Con «Grupo 7», de 2013, ya estuvo sentado en el patio de butacas del centro de Congresos Príncipe Felipe; alcanzó entonces 16 nominaciones: «Estos premios te hacen un sitio en la cartelera, aunque quince días después está en marcha la cosechadora de los Oscar. Nuestra ceremonia tendría más sentido en otra fecha, llevando el compás del calendario; hay que evitar que la reverberación de los medios se diluya». El sábado volverá a los Goya, esta vez con 17 apuestas por una película que ha triplicado el número de espectadores de la anterior y lo ha consolidado definitivamente aunque los pies no se le despegan del suelo por la fuerza de la sensatez y quizá por la fuerza de la gravedad de las hipotecas. La industria española del cine tiene tiempos de huevo de diplodocus. Esta larga gestación entre película y película (3 o 4 años) le ha llevado, en lo económico, a ser previsor, a una austeridad de 80 metros y al cineclub casero Canal Plus. «Los grandes guionistas de nuestro cine son además otra cosa: telefonistas, autónomos, conductores. Están pluriempleados porque dedicarse a la escritura del cine no les da para vivir. En la industria americana hay margen para dedicarse por entero a escribir. Los norteamericanos saben que el cine es una divisa, una carta de presentación de todo el país. Hace poco estábamos echando un partido de fútbol. Y cuando acabó el partido, no sé por qué, los del otro equipo empezaron a decir que el cine español era una mierda. Nosotros comenzamos a rebatirlo y cuando no entraban en razones, dijimos: ‘‘Eh, es que nosotros somos directores de cine’’. ¿Por qué no se dice lo mismo de la política, la agricultura o la industria?». Rodríguez conoce bien una capa social que va por debajo del folclore y los lugares comunes y, en esta película y en las otras, todo este nervio del desencanto y la contradicción fluye como la lava de un volcán. Éste es su hallazgo definitivo y el del guionista, Rafael Cobos, el haber encontrado un territorio, todo un territorio inmenso en el sur, rico en historias y fuera del lugar común. Luego está la electricidad de las tramas, claro, de la que habla Cobos. Y así les están saliendo estas películas. El próximo proyecto en el que ambos trabajan es una historia sobre Luis Roldán y aquellos otros años de corrupción que nos llevan hasta hoy mismo.

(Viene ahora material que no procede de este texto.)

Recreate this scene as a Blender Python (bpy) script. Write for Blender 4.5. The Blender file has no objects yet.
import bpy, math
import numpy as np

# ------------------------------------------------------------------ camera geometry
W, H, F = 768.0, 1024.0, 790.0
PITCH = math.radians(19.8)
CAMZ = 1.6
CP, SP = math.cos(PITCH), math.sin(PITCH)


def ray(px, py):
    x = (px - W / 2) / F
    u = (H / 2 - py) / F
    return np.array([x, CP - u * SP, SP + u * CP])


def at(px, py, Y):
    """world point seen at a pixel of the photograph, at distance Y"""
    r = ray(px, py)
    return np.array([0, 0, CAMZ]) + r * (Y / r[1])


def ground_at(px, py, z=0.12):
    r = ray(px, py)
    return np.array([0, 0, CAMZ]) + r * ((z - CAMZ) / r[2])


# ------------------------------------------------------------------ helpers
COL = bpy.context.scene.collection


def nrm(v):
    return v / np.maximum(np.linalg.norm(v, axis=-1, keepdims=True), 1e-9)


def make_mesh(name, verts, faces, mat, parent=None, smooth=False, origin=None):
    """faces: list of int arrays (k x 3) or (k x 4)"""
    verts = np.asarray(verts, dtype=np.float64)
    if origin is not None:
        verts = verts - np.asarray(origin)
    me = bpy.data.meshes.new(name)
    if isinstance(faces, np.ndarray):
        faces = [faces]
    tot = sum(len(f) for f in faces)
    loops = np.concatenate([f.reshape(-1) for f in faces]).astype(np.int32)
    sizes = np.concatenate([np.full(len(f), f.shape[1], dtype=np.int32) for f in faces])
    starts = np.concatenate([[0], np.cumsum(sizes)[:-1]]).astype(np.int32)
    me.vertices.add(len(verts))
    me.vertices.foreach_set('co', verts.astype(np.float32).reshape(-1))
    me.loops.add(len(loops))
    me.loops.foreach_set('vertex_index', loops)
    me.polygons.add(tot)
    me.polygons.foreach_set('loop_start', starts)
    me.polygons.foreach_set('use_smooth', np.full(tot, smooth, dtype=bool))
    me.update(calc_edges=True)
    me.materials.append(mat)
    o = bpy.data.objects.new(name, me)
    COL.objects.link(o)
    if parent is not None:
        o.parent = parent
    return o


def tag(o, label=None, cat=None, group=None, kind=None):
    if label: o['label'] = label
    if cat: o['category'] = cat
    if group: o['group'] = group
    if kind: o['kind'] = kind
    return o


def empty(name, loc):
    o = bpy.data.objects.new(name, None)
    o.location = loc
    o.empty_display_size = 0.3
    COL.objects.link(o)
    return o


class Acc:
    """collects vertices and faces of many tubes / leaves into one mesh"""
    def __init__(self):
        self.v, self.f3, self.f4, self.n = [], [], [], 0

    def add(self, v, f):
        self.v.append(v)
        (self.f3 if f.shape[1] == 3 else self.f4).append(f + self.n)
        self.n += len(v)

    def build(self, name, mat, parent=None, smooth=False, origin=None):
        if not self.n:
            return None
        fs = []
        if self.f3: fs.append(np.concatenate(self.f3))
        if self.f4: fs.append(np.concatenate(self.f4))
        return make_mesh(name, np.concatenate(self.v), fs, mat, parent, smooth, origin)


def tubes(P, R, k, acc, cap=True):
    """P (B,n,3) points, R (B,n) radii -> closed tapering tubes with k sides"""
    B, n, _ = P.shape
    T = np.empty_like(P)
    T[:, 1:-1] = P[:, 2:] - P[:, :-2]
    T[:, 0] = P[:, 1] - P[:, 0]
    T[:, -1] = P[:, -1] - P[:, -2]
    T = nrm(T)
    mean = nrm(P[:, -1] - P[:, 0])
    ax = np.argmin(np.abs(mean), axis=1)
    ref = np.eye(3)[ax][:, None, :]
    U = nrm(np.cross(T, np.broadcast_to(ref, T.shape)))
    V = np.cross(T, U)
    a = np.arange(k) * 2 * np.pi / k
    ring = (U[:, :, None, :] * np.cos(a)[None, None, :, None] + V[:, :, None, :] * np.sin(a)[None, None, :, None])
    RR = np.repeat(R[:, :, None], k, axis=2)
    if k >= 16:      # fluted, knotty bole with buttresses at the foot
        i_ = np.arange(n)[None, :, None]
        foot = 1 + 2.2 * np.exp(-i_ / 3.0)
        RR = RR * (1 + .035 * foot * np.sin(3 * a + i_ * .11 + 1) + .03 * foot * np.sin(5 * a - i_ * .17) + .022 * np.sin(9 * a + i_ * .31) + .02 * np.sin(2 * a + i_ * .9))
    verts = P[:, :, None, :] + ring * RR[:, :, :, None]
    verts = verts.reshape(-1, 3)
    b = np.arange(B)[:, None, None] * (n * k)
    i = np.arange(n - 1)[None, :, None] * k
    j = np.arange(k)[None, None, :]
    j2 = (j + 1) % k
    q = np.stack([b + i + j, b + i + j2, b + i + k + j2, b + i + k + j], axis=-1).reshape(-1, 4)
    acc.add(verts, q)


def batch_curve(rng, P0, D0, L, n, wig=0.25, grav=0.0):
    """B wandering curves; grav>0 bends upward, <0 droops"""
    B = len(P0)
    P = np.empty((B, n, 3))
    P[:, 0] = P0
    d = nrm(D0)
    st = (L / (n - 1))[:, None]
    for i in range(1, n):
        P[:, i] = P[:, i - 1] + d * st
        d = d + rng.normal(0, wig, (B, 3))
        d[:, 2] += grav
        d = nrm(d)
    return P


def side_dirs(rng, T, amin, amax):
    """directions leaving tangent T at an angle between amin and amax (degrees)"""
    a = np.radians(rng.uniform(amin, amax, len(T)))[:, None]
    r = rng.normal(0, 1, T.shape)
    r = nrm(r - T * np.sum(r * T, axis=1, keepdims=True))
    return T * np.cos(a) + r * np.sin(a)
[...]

La vez anterior que entrevisté a Rodríguez iba con un carrito rojo y su hijo dormido. Paseamos una hora, que es lo que tenía antes de recoger de la clase de inglés a su otra hija. Esta vez fue capaz de subirse a un alfeizar para hacer las fotos y cuando intentamos pedir una cerveza en El Salvador ninguno de los dos tenía dinero. Bueno, él 70 céntimos. A veces, la gentileza comparte contigo ese sentimiento universal de ciudadanía de barrio, comparte la sobrevenida mediana edad y comparte hasta las viejas noches, enterradas ya en el aire.